### Goal
Write out the listing beneath this instruction in its entirety, exactly as it reads.

--- start of Data lines ---

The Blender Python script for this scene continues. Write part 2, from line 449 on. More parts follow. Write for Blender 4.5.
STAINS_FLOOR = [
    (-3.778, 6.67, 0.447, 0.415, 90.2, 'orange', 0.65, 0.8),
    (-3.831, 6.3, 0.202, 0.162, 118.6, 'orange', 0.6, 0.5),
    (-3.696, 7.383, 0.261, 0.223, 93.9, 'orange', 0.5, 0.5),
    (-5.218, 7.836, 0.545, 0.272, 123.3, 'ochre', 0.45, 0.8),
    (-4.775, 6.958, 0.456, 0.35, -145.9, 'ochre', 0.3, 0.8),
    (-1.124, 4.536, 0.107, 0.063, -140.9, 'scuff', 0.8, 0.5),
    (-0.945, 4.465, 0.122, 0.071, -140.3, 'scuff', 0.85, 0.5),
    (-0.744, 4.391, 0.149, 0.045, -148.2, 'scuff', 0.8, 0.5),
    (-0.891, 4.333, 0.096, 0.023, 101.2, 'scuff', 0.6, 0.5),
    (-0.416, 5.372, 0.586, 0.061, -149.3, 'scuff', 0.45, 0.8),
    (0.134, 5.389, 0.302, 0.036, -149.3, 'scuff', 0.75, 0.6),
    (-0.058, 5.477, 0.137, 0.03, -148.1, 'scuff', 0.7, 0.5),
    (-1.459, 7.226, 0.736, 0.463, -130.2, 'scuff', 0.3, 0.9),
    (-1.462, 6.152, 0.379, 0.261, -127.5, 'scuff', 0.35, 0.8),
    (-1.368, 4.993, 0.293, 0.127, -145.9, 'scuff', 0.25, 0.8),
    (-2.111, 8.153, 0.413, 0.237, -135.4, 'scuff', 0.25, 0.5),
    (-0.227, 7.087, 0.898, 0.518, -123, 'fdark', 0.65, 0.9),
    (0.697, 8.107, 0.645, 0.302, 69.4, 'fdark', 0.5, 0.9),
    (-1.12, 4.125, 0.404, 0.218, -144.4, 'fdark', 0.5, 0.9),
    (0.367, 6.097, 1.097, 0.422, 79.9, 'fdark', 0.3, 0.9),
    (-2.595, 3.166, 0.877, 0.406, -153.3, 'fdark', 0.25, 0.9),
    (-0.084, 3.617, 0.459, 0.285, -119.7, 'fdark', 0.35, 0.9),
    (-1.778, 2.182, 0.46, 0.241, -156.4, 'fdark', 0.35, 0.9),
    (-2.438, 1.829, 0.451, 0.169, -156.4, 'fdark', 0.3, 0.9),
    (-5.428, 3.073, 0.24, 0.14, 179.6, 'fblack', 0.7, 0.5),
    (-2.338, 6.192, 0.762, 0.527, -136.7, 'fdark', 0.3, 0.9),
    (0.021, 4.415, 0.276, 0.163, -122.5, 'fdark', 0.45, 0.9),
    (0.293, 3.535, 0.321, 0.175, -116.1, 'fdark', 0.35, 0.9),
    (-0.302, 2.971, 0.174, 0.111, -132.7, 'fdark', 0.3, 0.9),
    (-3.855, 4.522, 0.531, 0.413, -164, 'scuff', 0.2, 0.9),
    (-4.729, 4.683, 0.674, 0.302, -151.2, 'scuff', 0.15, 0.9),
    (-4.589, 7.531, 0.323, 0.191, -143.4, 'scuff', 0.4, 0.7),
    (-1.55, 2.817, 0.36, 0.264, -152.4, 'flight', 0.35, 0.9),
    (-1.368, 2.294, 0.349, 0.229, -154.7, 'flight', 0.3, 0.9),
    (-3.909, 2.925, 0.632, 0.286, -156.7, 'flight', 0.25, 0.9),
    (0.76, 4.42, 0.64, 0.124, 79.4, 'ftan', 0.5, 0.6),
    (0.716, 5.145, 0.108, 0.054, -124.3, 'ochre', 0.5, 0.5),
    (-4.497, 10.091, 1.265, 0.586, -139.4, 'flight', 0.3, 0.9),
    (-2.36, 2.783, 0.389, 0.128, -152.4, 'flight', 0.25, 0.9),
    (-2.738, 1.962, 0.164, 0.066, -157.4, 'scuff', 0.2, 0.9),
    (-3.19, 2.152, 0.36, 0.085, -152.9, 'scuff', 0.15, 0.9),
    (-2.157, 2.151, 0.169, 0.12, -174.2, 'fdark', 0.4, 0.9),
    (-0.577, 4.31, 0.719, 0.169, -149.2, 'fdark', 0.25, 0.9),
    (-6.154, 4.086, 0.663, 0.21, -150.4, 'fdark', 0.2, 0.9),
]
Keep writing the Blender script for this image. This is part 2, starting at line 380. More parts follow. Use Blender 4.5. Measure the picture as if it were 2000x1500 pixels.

--- end of Data lines ---

### Completed task
The Blender Python script for this scene continues. Write part 2, from line 449 on. More parts follow. Write for Blender 4.5.
STAINS_FLOOR = [
    (-3.778, 6.67, 0.447, 0.415, 90.2, 'orange', 0.65, 0.8),
    (-3.831, 6.3, 0.202, 0.162, 118.6, 'orange', 0.6, 0.5),
    (-3.696, 7.383, 0.261, 0.223, 93.9, 'orange', 0.5, 0.5),
    (-5.218, 7.836, 0.545, 0.272, 123.3, 'ochre', 0.45, 0.8),
    (-4.775, 6.958, 0.456, 0.35, -145.9, 'ochre', 0.3, 0.8),
    (-1.124, 4.536, 0.107, 0.063, -140.9, 'scuff', 0.8, 0.5),
    (-0.945, 4.465, 0.122, 0.071, -140.3, 'scuff', 0.85, 0.5),
    (-0.744, 4.391, 0.149, 0.045, -148.2, 'scuff', 0.8, 0.5),
    (-0.891, 4.333, 0.096, 0.023, 101.2, 'scuff', 0.6, 0.5),
    (-0.416, 5.372, 0.586, 0.061, -149.3, 'scuff', 0.45, 0.8),
    (0.134, 5.389, 0.302, 0.036, -149.3, 'scuff', 0.75, 0.6),
    (-0.058, 5.477, 0.137, 0.03, -148.1, 'scuff', 0.7, 0.5),
    (-1.459, 7.226, 0.736, 0.463, -130.2, 'scuff', 0.3, 0.9),
    (-1.462, 6.152, 0.379, 0.261, -127.5, 'scuff', 0.35, 0.8),
    (-1.368, 4.993, 0.293, 0.127, -145.9, 'scuff', 0.25, 0.8),
    (-2.111, 8.153, 0.413, 0.237, -135.4, 'scuff', 0.25, 0.5),
    (-0.227, 7.087, 0.898, 0.518, -123, 'fdark', 0.65, 0.9),
    (0.697, 8.107, 0.645, 0.302, 69.4, 'fdark', 0.5, 0.9),
    (-1.12, 4.125, 0.404, 0.218, -144.4, 'fdark', 0.5, 0.9),
    (0.367, 6.097, 1.097, 0.422, 79.9, 'fdark', 0.3, 0.9),
    (-2.595, 3.166, 0.877, 0.406, -153.3, 'fdark', 0.25, 0.9),
    (-0.084, 3.617, 0.459, 0.285, -119.7, 'fdark', 0.35, 0.9),
    (-1.778, 2.182, 0.46, 0.241, -156.4, 'fdark', 0.35, 0.9),
    (-2.438, 1.829, 0.451, 0.169, -156.4, 'fdark', 0.3, 0.9),
    (-5.428, 3.073, 0.24, 0.14, 179.6, 'fblack', 0.7, 0.5),
    (-2.338, 6.192, 0.762, 0.527, -136.7, 'fdark', 0.3, 0.9),
    (0.021, 4.415, 0.276, 0.163, -122.5, 'fdark', 0.45, 0.9),
    (0.293, 3.535, 0.321, 0.175, -116.1, 'fdark', 0.35, 0.9),
    (-0.302, 2.971, 0.174, 0.111, -132.7, 'fdark', 0.3, 0.9),
    (-3.855, 4.522, 0.531, 0.413, -164, 'scuff', 0.2, 0.9),
    (-4.729, 4.683, 0.674, 0.302, -151.2, 'scuff', 0.15, 0.9),
    (-4.589, 7.531, 0.323, 0.191, -143.4, 'scuff', 0.4, 0.7),
    (-1.55, 2.817, 0.36, 0.264, -152.4, 'flight', 0.35, 0.9),
    (-1.368, 2.294, 0.349, 0.229, -154.7, 'flight', 0.3, 0.9),
    (-3.909, 2.925, 0.632, 0.286, -156.7, 'flight', 0.25, 0.9),
    (0.76, 4.42, 0.64, 0.124, 79.4, 'ftan', 0.5, 0.6),
    (0.716, 5.145, 0.108, 0.054, -124.3, 'ochre', 0.5, 0.5),
    (-4.497, 10.091, 1.265, 0.586, -139.4, 'flight', 0.3, 0.9),
    (-2.36, 2.783, 0.389, 0.128, -152.4, 'flight', 0.25, 0.9),
    (-2.738, 1.962, 0.164, 0.066, -157.4, 'scuff', 0.2, 0.9),
    (-3.19, 2.152, 0.36, 0.085, -152.9, 'scuff', 0.15, 0.9),
    (-2.157, 2.151, 0.169, 0.12, -174.2, 'fdark', 0.4, 0.9),
    (-0.577, 4.31, 0.719, 0.169, -149.2, 'fdark', 0.25, 0.9),
    (-6.154, 4.086, 0.663, 0.21, -150.4, 'fdark', 0.2, 0.9),
]
Keep writing the Blender script for this image. This is part 2, starting at line 380. More parts follow. Use Blender 4.5. Measure the picture as if it were 2000x1500 pixels.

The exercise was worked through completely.